## OBJECTIVE:
Reproduce the data in its entirety, exactly as supplied.

## DATASET EXCERPT:

-------------------------

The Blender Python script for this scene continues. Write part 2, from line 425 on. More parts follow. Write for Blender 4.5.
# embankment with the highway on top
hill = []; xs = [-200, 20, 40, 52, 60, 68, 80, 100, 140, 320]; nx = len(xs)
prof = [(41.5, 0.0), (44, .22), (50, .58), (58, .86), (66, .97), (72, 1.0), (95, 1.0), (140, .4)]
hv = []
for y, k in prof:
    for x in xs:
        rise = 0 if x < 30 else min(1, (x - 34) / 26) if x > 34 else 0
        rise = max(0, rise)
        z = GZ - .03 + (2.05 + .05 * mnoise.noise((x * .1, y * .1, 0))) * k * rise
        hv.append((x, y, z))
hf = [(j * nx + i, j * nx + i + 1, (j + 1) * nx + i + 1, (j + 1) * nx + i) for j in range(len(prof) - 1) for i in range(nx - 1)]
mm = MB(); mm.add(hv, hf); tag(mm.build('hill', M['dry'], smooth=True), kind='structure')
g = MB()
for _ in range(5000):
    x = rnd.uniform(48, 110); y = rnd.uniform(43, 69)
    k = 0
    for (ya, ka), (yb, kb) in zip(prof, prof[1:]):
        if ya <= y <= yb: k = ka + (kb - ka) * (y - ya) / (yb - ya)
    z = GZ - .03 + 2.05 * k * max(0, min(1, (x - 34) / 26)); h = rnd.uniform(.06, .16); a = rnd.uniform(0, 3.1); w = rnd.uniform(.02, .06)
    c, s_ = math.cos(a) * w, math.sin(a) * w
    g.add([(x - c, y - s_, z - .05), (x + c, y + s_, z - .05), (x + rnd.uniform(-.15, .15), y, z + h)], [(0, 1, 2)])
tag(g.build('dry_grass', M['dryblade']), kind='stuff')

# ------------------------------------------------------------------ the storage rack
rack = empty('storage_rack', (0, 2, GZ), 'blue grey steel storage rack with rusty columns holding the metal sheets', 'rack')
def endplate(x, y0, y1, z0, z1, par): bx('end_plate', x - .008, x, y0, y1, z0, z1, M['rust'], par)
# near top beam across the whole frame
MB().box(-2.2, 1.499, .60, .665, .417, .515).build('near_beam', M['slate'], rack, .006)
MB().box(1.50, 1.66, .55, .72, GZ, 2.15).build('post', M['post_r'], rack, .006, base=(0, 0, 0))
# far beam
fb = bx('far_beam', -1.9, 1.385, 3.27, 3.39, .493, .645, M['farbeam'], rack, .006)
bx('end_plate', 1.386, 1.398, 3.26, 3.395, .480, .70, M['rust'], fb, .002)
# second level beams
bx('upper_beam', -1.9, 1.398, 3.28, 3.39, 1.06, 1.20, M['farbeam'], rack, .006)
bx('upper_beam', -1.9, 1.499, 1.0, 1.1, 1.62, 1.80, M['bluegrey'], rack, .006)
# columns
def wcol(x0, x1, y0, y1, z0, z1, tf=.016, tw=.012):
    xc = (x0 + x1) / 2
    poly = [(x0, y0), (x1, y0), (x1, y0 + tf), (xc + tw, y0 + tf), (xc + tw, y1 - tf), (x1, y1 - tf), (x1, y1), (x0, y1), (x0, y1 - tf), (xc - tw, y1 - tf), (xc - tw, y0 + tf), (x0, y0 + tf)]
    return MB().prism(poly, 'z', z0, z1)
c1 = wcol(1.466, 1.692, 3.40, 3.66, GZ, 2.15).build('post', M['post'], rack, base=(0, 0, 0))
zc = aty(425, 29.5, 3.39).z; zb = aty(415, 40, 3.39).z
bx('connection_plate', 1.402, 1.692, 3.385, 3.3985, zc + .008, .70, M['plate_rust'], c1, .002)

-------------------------

## COMPLETED TASK:
The Blender Python script for this scene continues. Write part 2, from line 425 on. More parts follow. Write for Blender 4.5.
# embankment with the highway on top
hill = []; xs = [-200, 20, 40, 52, 60, 68, 80, 100, 140, 320]; nx = len(xs)
prof = [(41.5, 0.0), (44, .22), (50, .58), (58, .86), (66, .97), (72, 1.0), (95, 1.0), (140, .4)]
hv = []
for y, k in prof:
    for x in xs:
        rise = 0 if x < 30 else min(1, (x - 34) / 26) if x > 34 else 0
        rise = max(0, rise)
        z = GZ - .03 + (2.05 + .05 * mnoise.noise((x * .1, y * .1, 0))) * k * rise
        hv.append((x, y, z))
hf = [(j * nx + i, j * nx + i + 1, (j + 1) * nx + i + 1, (j + 1) * nx + i) for j in range(len(prof) - 1) for i in range(nx - 1)]
mm = MB(); mm.add(hv, hf); tag(mm.build('hill', M['dry'], smooth=True), kind='structure')
g = MB()
for _ in range(5000):
    x = rnd.uniform(48, 110); y = rnd.uniform(43, 69)
    k = 0
    for (ya, ka), (yb, kb) in zip(prof, prof[1:]):
        if ya <= y <= yb: k = ka + (kb - ka) * (y - ya) / (yb - ya)
    z = GZ - .03 + 2.05 * k * max(0, min(1, (x - 34) / 26)); h = rnd.uniform(.06, .16); a = rnd.uniform(0, 3.1); w = rnd.uniform(.02, .06)
    c, s_ = math.cos(a) * w, math.sin(a) * w
    g.add([(x - c, y - s_, z - .05), (x + c, y + s_, z - .05), (x + rnd.uniform(-.15, .15), y, z + h)], [(0, 1, 2)])
tag(g.build('dry_grass', M['dryblade']), kind='stuff')

# ------------------------------------------------------------------ the storage rack
rack = empty('storage_rack', (0, 2, GZ), 'blue grey steel storage rack with rusty columns holding the metal sheets', 'rack')
def endplate(x, y0, y1, z0, z1, par): bx('end_plate', x - .008, x, y0, y1, z0, z1, M['rust'], par)
# near top beam across the whole frame
MB().box(-2.2, 1.499, .60, .665, .417, .515).build('near_beam', M['slate'], rack, .006)
MB().box(1.50, 1.66, .55, .72, GZ, 2.15).build('post', M['post_r'], rack, .006, base=(0, 0, 0))
# far beam
fb = bx('far_beam', -1.9, 1.385, 3.27, 3.39, .493, .645, M['farbeam'], rack, .006)
bx('end_plate', 1.386, 1.398, 3.26, 3.395, .480, .70, M['rust'], fb, .002)
# second level beams
bx('upper_beam', -1.9, 1.398, 3.28, 3.39, 1.06, 1.20, M['farbeam'], rack, .006)
bx('upper_beam', -1.9, 1.499, 1.0, 1.1, 1.62, 1.80, M['bluegrey'], rack, .006)
# columns
def wcol(x0, x1, y0, y1, z0, z1, tf=.016, tw=.012):
    xc = (x0 + x1) / 2
    poly = [(x0, y0), (x1, y0), (x1, y0 + tf), (xc + tw, y0 + tf), (xc + tw, y1 - tf), (x1, y1 - tf), (x1, y1), (x0, y1), (x0, y1 - tf), (xc - tw, y1 - tf), (xc - tw, y0 + tf), (x0, y0 + tf)]
    return MB().prism(poly, 'z', z0, z1)
c1 = wcol(1.466, 1.692, 3.40, 3.66, GZ, 2.15).build('post', M['post'], rack, base=(0, 0, 0))
zc = aty(425, 29.5, 3.39).z; zb = aty(415, 40, 3.39).z
bx('connection_plate', 1.402, 1.692, 3.385, 3.3985, zc + .008, .70, M['plate_rust'], c1, .002)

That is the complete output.